BEGIN INFORMATION SHOWN

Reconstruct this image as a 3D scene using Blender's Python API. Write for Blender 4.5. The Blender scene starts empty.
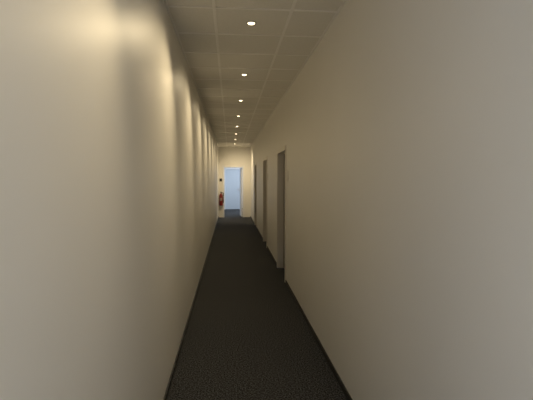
import bpy, bmesh, math
from mathutils import Vector, Matrix
S=bpy.context.scene
S.view_settings.view_transform='Standard'
XL,XR=-0.48,0.86
H=2.93
YB,YE=-2.6,18.0
CZ=1.62
FPX=430

def mat(name,col,rough=0.8,noise=0.0,scale=20,bump=0.0,emit=0,metal=0,bscale=None):
    m=bpy.data.materials.new(name); m.use_nodes=True
    nt=m.node_tree; b=nt.nodes['Principled BSDF']
    b.inputs['Base Color'].default_value=(*col,1); b.inputs['Roughness'].default_value=rough
    b.inputs['Metallic'].default_value=metal
    tc=nt.nodes.new('ShaderNodeTexCoord')
    if noise:
        n=nt.nodes.new('ShaderNodeTexNoise'); n.inputs['Scale'].default_value=scale; n.inputs['Detail'].default_value=4
        nt.links.new(tc.outputs['Object'],n.inputs['Vector'])
        r=nt.nodes.new('ShaderNodeValToRGB')
        r.color_ramp.elements[0].position=.3; r.color_ramp.elements[1].position=.7
        r.color_ramp.elements[0].color=(*[max(0,c*(1-noise)) for c in col],1)
        r.color_ramp.elements[1].color=(*[min(1,c*(1+noise)) for c in col],1)
        nt.links.new(n.outputs['Fac'],r.inputs['Fac']); nt.links.new(r.outputs['Color'],b.inputs['Base Color'])
    if bump:
        n2=nt.nodes.new('ShaderNodeTexNoise'); n2.inputs['Scale'].default_value=bscale or scale; n2.inputs['Detail'].default_value=5
        nt.links.new(tc.outputs['Object'],n2.inputs['Vector'])
        bp=nt.nodes.new('ShaderNodeBump'); bp.inputs['Strength'].default_value=bump; bp.inputs['Distance'].default_value=.01
        nt.links.new(n2.outputs['Fac'],bp.inputs['Height']); nt.links.new(bp.outputs['Normal'],b.inputs['Normal'])
    if emit:
        b.inputs['Emission Color'].default_value=(*col,1); b.inputs['Emission Strength'].default_value=emit
    return m
M_wall=mat('wall_paint',(.80,.78,.735),.42,.012,1.3,.02,bscale=90)
M_ceil=mat('mineral_tile',(.80,.78,.73),.95,.03,60,.1,bscale=250)
M_bar=mat('tbar_white',(.90,.88,.84),.5)
M_base=mat('baseboard_dark',(.02,.02,.02),.6)
M_frame=mat('door_frame_paint',(.76,.73,.66),.4)
M_leaf=mat('door_leaf_laminate',(.15,.125,.095),.5,.05,8)
M_white=mat('white_lacquer',(.80,.80,.80),.4)
M_blue=mat('grey_blue_door_paint',(.60,.66,.72),.5)
M_metal=mat('brushed_metal',(.6,.6,.6),.3,metal=1)
M_dark=mat('dark_plastic',(.03,.03,.03),.5)
M_red=mat('extinguisher_red',(.22,.015,.012),.45)
M_label=mat('extinguisher_label',(.35,.30,.25),.5)
M_lamp=mat('lamp_lens',(1,.80,.5),.5,emit=6)
M_sign=mat('sign_white',(.75,.73,.68),.5)
M_roomw=mat('room_wall_paint',(.78,.79,.80),.7)
# carpet
M_car=bpy.data.materials.new('carpet'); M_car.use_nodes=True
nt=M_car.node_tree; b=nt.nodes['Principled BSDF']; b.inputs['Roughness'].default_value=1; b.inputs['Specular IOR Level'].default_value=.1
tc=nt.nodes.new('ShaderNodeTexCoord')
v=nt.nodes.new('ShaderNodeTexNoise'); v.inputs['Scale'].default_value=85; v.inputs['Detail'].default_value=3
r=nt.nodes.new('ShaderNodeValToRGB')
r.color_ramp.elements[0].position=.41; r.color_ramp.elements[0].color=(.011,.0115,.012,1)
r.color_ramp.elements[1].position=.66; r.color_ramp.elements[1].color=(.112,.114,.118,1)
nt.links.new(tc.outputs['Object'],v.inputs['Vector']); nt.links.new(v.outputs['Fac'],r.inputs['Fac']); nt.links.new(r.outputs['Color'],b.inputs['Base Color'])
bp=nt.nodes.new('ShaderNodeBump'); bp.inputs['Strength'].default_value=.5; bp.inputs['Distance'].default_value=.005
nt.links.new(v.outputs['Fac'],bp.inputs['Height']); nt.links.new(bp.outputs['Normal'],b.inputs['Normal'])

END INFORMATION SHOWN

*WRITTEN REQUEST*:
Transcribe the full listing character for character. Pictures are excluded.

*EXERCISE RESPONSE*:
Reconstruct this image as a 3D scene using Blender's Python API. Write for Blender 4.5. The Blender scene starts empty.
import bpy, bmesh, math
from mathutils import Vector, Matrix
S=bpy.context.scene
S.view_settings.view_transform='Standard'
XL,XR=-0.48,0.86
H=2.93
YB,YE=-2.6,18.0
CZ=1.62
FPX=430

def mat(name,col,rough=0.8,noise=0.0,scale=20,bump=0.0,emit=0,metal=0,bscale=None):
    m=bpy.data.materials.new(name); m.use_nodes=True
    nt=m.node_tree; b=nt.nodes['Principled BSDF']
    b.inputs['Base Color'].default_value=(*col,1); b.inputs['Roughness'].default_value=rough
    b.inputs['Metallic'].default_value=metal
    tc=nt.nodes.new('ShaderNodeTexCoord')
    if noise:
        n=nt.nodes.new('ShaderNodeTexNoise'); n.inputs['Scale'].default_value=scale; n.inputs['Detail'].default_value=4
        nt.links.new(tc.outputs['Object'],n.inputs['Vector'])
        r=nt.nodes.new('ShaderNodeValToRGB')
        r.color_ramp.elements[0].position=.3; r.color_ramp.elements[1].position=.7
        r.color_ramp.elements[0].color=(*[max(0,c*(1-noise)) for c in col],1)
        r.color_ramp.elements[1].color=(*[min(1,c*(1+noise)) for c in col],1)
        nt.links.new(n.outputs['Fac'],r.inputs['Fac']); nt.links.new(r.outputs['Color'],b.inputs['Base Color'])
    if bump:
        n2=nt.nodes.new('ShaderNodeTexNoise'); n2.inputs['Scale'].default_value=bscale or scale; n2.inputs['Detail'].default_value=5
        nt.links.new(tc.outputs['Object'],n2.inputs['Vector'])
        bp=nt.nodes.new('ShaderNodeBump'); bp.inputs['Strength'].default_value=bump; bp.inputs['Distance'].default_value=.01
        nt.links.new(n2.outputs['Fac'],bp.inputs['Height']); nt.links.new(bp.outputs['Normal'],b.inputs['Normal'])
    if emit:
        b.inputs['Emission Color'].default_value=(*col,1); b.inputs['Emission Strength'].default_value=emit
    return m
M_wall=mat('wall_paint',(.80,.78,.735),.42,.012,1.3,.02,bscale=90)
M_ceil=mat('mineral_tile',(.80,.78,.73),.95,.03,60,.1,bscale=250)
M_bar=mat('tbar_white',(.90,.88,.84),.5)
M_base=mat('baseboard_dark',(.02,.02,.02),.6)
M_frame=mat('door_frame_paint',(.76,.73,.66),.4)
M_leaf=mat('door_leaf_laminate',(.15,.125,.095),.5,.05,8)
M_white=mat('white_lacquer',(.80,.80,.80),.4)
M_blue=mat('grey_blue_door_paint',(.60,.66,.72),.5)
M_metal=mat('brushed_metal',(.6,.6,.6),.3,metal=1)
M_dark=mat('dark_plastic',(.03,.03,.03),.5)
M_red=mat('extinguisher_red',(.22,.015,.012),.45)
M_label=mat('extinguisher_label',(.35,.30,.25),.5)
M_lamp=mat('lamp_lens',(1,.80,.5),.5,emit=6)
M_sign=mat('sign_white',(.75,.73,.68),.5)
M_roomw=mat('room_wall_paint',(.78,.79,.80),.7)
# carpet
M_car=bpy.data.materials.new('carpet'); M_car.use_nodes=True
nt=M_car.node_tree; b=nt.nodes['Principled BSDF']; b.inputs['Roughness'].default_value=1; b.inputs['Specular IOR Level'].default_value=.1
tc=nt.nodes.new('ShaderNodeTexCoord')
v=nt.nodes.new('ShaderNodeTexNoise'); v.inputs['Scale'].default_value=85; v.inputs['Detail'].default_value=3
r=nt.nodes.new('ShaderNodeValToRGB')
r.color_ramp.elements[0].position=.41; r.color_ramp.elements[0].color=(.011,.0115,.012,1)
r.color_ramp.elements[1].position=.66; r.color_ramp.elements[1].color=(.112,.114,.118,1)
nt.links.new(tc.outputs['Object'],v.inputs['Vector']); nt.links.new(v.outputs['Fac'],r.inputs['Fac']); nt.links.new(r.outputs['Color'],b.inputs['Base Color'])
bp=nt.nodes.new('ShaderNodeBump'); bp.inputs['Strength'].default_value=.5; bp.inputs['Distance'].default_value=.005
nt.links.new(v.outputs['Fac'],bp.inputs['Height']); nt.links.new(bp.outputs['Normal'],b.inputs['Normal'])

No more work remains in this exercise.